[GOAL]: Each line from the top of the listing through the one holding "tag(MB().tube([(p.x, 44, .05), (p.x" should be restated word for word, with nothing added and no pictures.

((

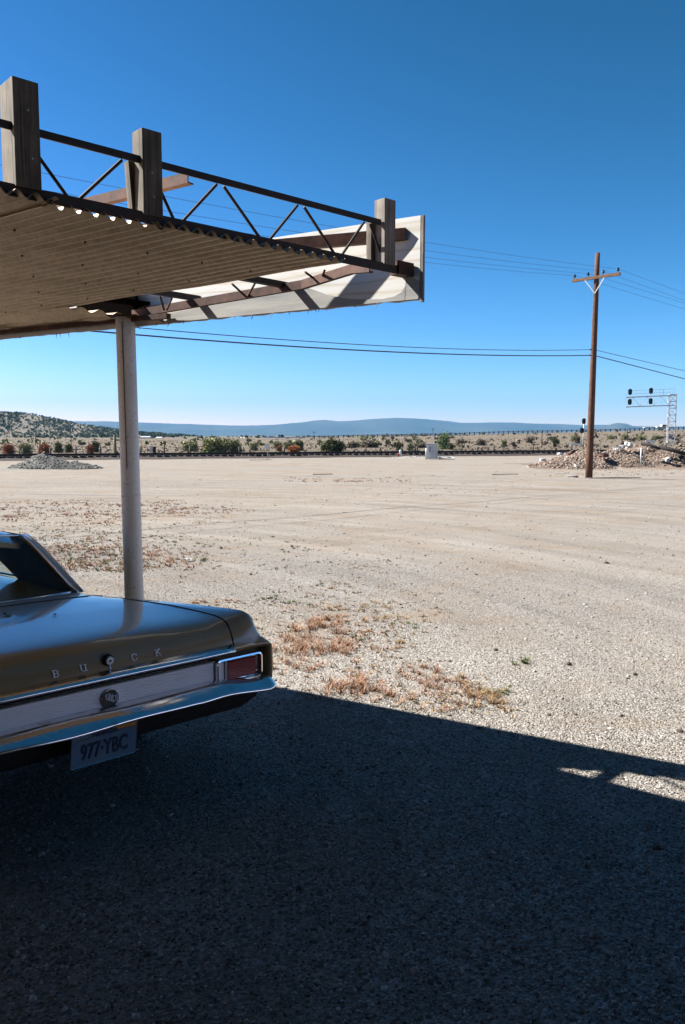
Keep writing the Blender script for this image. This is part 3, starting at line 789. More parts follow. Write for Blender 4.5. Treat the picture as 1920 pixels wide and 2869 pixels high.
for u, v, s_, lb in slabs:
    y = 45.2 if v > 1262 else 46.8
    p = at_y(u, v, y)
    bm = bmesh.new(); bmesh.ops.create_cube(bm, size=1); bmesh.ops.subdivide_edges(bm, edges=list(bm.edges), cuts=2, use_grid_fill=True)
    rr2 = random.Random(int(u))
    for vv_ in bm.verts: vv_.co += Vector((rr2.uniform(-.12, .12), rr2.uniform(-.12, .12), rr2.uniform(-.12, .12)))
    bmesh.ops.scale(bm, vec=(s_ * 1.4, s_, s_ * .55), verts=bm.verts)
    bmesh.ops.rotate(bm, matrix=Matrix.Rotation(rr2.uniform(-.5, .5), 3, 'Y') @ Matrix.Rotation(rr2.uniform(0, 3), 3, 'Z'), verts=bm.verts)
    me = bpy.data.meshes.new('rock'); bm.to_mesh(me); bm.free()
    tag(link('rock', me, M['white_paint'] if 'white' in lb or 'pale' in lb or 'grey' in lb else M['wood_grey'] if 'brown' not in lb else M['rust_bright'], None, False, loc=p), lb, 'rock')
for (u0, v0, u1, v1, rad, lb) in ((1797, 1242, 1850, 1258, .09, 'thin dark log sloping down over the rubble heap'), (1845, 1252, 1935, 1277, .12, 'thick dark burnt log lying across the right of the heap'),
                                  (1900, 1270, 1922, 1300, .15, 'dark stump under the thick log at the right edge')):
    a, c_ = at_y(u0, v0, 45.4), at_y(u1, v1, 44.6)
    mm_ = (a + c_) / 2 + Vector((0, 0, .05))
    tag(MB().tube([a, mm_, c_], [rad, rad * .95, rad * .8], 9).build('log', M['tie'], None, True), lb, 'log')
p = at_y(1797, 1290, 44.0)
tag(MB().tube([(p.x, 44, .05), (p.x - .03, 44, at_y(1797, 1255, 44).z)], .045, 6).build('stake', M['galv'], None, True), 'thin grey stake standing in front of the rubble heap', 'stake')

# ================================================================ UTILITY POLE
PB = at_z(1650, 1340, 0); PT = at_y(1675.5, 709, PB.y)
PT = Vector((PB.x + (PT.x - PB.x) * .9, PB.y, PT.z))
up = empty('utility_pole', PB); tag(up, 'tall brown wooden utility pole with one crossarm', 'utility pole')
zt = PT.z
pts = [PB + (PT - PB) * (i / 10) for i in range(11)]; pts[0] = pts[0] - Vector((0, 0, .3))
MB().tube(pts, [.150 - .055 * i / 10 for i in range(11)], 14).build('pole_shaft', M['wood_dark'], up, True)
def onpole(z): return PB + (PT - PB) * (z / zt)
zc = at_y(1671, 779, PB.y).z
AD = Vector((.707, -.707, 0)); AC = onpole(zc) - Vector((.10, .10, 0))
A0 = AC - AD * 1.0; A1 = AC + AD * 1.07
o = MB().bar((-1.0, 0, 0), (1.07, 0, 0), .10, .12).build('crossarm', M['crossarm'], None, bevel=.008)
o.location = AC; o.rotation_euler = (0, 0, R(-45)); o.parent = up; o.matrix_parent_inverse = up.matrix_basis.inverted()
for s0 in (-.42, .42):
    MB().bar(AC + AD * s0 - Vector((0, 0, .06)) - Vector((.03, .03, 0)), onpole(zc - .62) - Vector((.08, .08, 0)), .035, .008, Vector((.7, .7, 0))).build('brace', M['galv'], up)
ins = []
for s0 in (-.90, -.30, .36, .98):
    q = AC + AD * s0
    mb = MB().tube([q + Vector((0, 0, .06)), q + Vector((0, 0, .15))], .012, 6)
    mb.tube([q + Vector((0, 0, h_)) for h_ in (.12, .14, .18, .19, .235, .25)], [.03, .06, .055, .04, .045, .02], 10)
    mb.build('insulator', M['porcelain'], up, True); ins.append(q + Vector((0, 0, .2)))
for z0 in (5.25, 5.02):
    q = onpole(z0); MB().tube([q - Vector((.14, .10, 0)), q - Vector((.20, .14, 0))], .03, 8).build('cable_clamp', M['signal'], up)
def cable(a, b_, sag, rad, name, label, mm, ext=1.0, cat='wire', group='wires of the utility pole'):
    pts = []
    n_ = 28
    for i in range(n_ + 1):
        t_ = i / n_ * ext
        p_ = Vector(a).lerp(Vector(b_), t_); p_.z -= sag * 4 * t_ * (1 - t_) if ext == 1.0 else sag * t_ * (1 - t_) * 4
        pts.append(p_)
    tag(MB().tube(pts, rad, 5).build(name, mm, None), label, cat, group)
# spans toward the near left (next pole stands out of frame on the left) and away to the right
wl = [(120, 442), (120, 495), (120, 528), (60, 545)]
names = ['first', 'second', 'third', 'fourth']
for k, (s0, q) in enumerate(zip((-.90, -.30, .36, .98), ins)):
    u, v = [(112, 548), (112, 522), (112, 487), (112, 438)][k]
    y = 17.2 - .25 * k
    e = at_y(u, v, y)
    cable(q, q + (e - q) * 1.5, .35, .0048, 'overhead_wire', f'{names[k]} thin wire from the left on the crossarm, running toward the station', M['wire_thin'])
    v2 = [862, 845, 837, 817][k]
    e = at_y(1905, v2, 36.3 + .4 * k)
    cable(q, q + (e - q) * 5, -.0, .0048, 'overhead_wire', f'{names[k]} thin wire from the left on the crossarm, running away at the right', M['wire_thin'])
for k, (z0, rad, vl, vr, nm) in enumerate(((5.25, .011, 912, 1036, 'upper'), (5.02, .019, 921, 1058, 'lower'))):
    q = onpole(z0) - Vector((.17, .12, 0))
    e = at_y(420 if k == 0 else 290, vl, 18.5)
    mid_v = at_y(960, 972 + 2 * k, 25.5)
    e2 = q + (e - q) * 1.5
    cable(q, e2 + Vector((0, 0, .45)), .42, rad, 'cable', f'{nm} thick dark cable passing behind the pillar', M['wire'], cat='cable')
    q = onpole(z0) + Vector((.12, .10, 0))
    e = at_y(1905, vr, 38)
    cable(q, q + (e - q) * 4, .0, rad, 'cable', f'{nm} dark cable leaving the pole to the right', M['wire'], cat='cable')

# ================================================================ SIGNALS
def head(pos, sc0=1.0, parent=None, facing=Vector((-.25, -1, 0))):
    mb = MB(); f_ = facing.normalized(); sd = Vector((-f_.y, f_.x, 0))
    n_ = 20; out_ = []
    w_, h_ = .30 * sc0, .98 * sc0
    ring = []
    for i in range(n_):
        a = 2 * math.pi * i / n_; x = math.cos(a) * w_; z = math.sin(a) * w_ + (h_ / 2 - w_ if math.sin(a) >= 0 else -(h_ / 2 - w_))
        ring.append((x, z))
    vs = [pos + sd * x + Vector((0, 0, z)) for x, z in ring] + [pos - f_ * .05 + sd * x + Vector((0, 0, z)) for x, z in ring]
    fs = [tuple(range(n_)), tuple(range(2 * n_ - 1, n_ - 1, -1))] + [(i, (i + 1) % n_, n_ + (i + 1) % n_, n_ + i) for i in range(n_)]
    mb.add(vs, fs)
    o = mb.build('signal_head', M['signal'], parent)
    for k in (-1, 0, 1):
        c0 = pos + Vector((0, 0, k * .29 * sc0))
        MB().tube([c0 + f_ * .01, c0 + f_ * .22], [.11 * sc0, .10 * sc0], 8).build('visor', M['signal'], o)
YS = 128.0
sgm = at_y(1634, 1252, 118)
ms = empty('railway_signal', (sgm.x, 118, gz(sgm.x, 118))); tag(ms, 'two head railway signal on a slim white mast left of the utility pole', 'railway signal')
zb = gz(sgm.x, 118)
MB().tube([(sgm.x, 118, zb - .2), (at_y(1637, 1170, 118).x, 118, at_y(1637, 1188, 118).z)], .09, 8).build('mast', M['galv'], ms, True)
head(at_y(1636.5, 1180, 117.7), .9, ms); head(at_y(1631, 1206, 117.7), .9, ms)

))

[RESPONSE TO THE EXERCISE]:
Keep writing the Blender script for this image. This is part 3, starting at line 789. More parts follow. Write for Blender 4.5. Treat the picture as 1920 pixels wide and 2869 pixels high.
for u, v, s_, lb in slabs:
    y = 45.2 if v > 1262 else 46.8
    p = at_y(u, v, y)
    bm = bmesh.new(); bmesh.ops.create_cube(bm, size=1); bmesh.ops.subdivide_edges(bm, edges=list(bm.edges), cuts=2, use_grid_fill=True)
    rr2 = random.Random(int(u))
    for vv_ in bm.verts: vv_.co += Vector((rr2.uniform(-.12, .12), rr2.uniform(-.12, .12), rr2.uniform(-.12, .12)))
    bmesh.ops.scale(bm, vec=(s_ * 1.4, s_, s_ * .55), verts=bm.verts)
    bmesh.ops.rotate(bm, matrix=Matrix.Rotation(rr2.uniform(-.5, .5), 3, 'Y') @ Matrix.Rotation(rr2.uniform(0, 3), 3, 'Z'), verts=bm.verts)
    me = bpy.data.meshes.new('rock'); bm.to_mesh(me); bm.free()
    tag(link('rock', me, M['white_paint'] if 'white' in lb or 'pale' in lb or 'grey' in lb else M['wood_grey'] if 'brown' not in lb else M['rust_bright'], None, False, loc=p), lb, 'rock')
for (u0, v0, u1, v1, rad, lb) in ((1797, 1242, 1850, 1258, .09, 'thin dark log sloping down over the rubble heap'), (1845, 1252, 1935, 1277, .12, 'thick dark burnt log lying across the right of the heap'),
                                  (1900, 1270, 1922, 1300, .15, 'dark stump under the thick log at the right edge')):
    a, c_ = at_y(u0, v0, 45.4), at_y(u1, v1, 44.6)
    mm_ = (a + c_) / 2 + Vector((0, 0, .05))
    tag(MB().tube([a, mm_, c_], [rad, rad * .95, rad * .8], 9).build('log', M['tie'], None, True), lb, 'log')
p = at_y(1797, 1290, 44.0)
tag(MB().tube([(p.x, 44, .05), (p.x - .03, 44, at_y(1797, 1255, 44).z)], .045, 6).build('stake', M['galv'], None, True), 'thin grey stake standing in front of the rubble heap', 'stake')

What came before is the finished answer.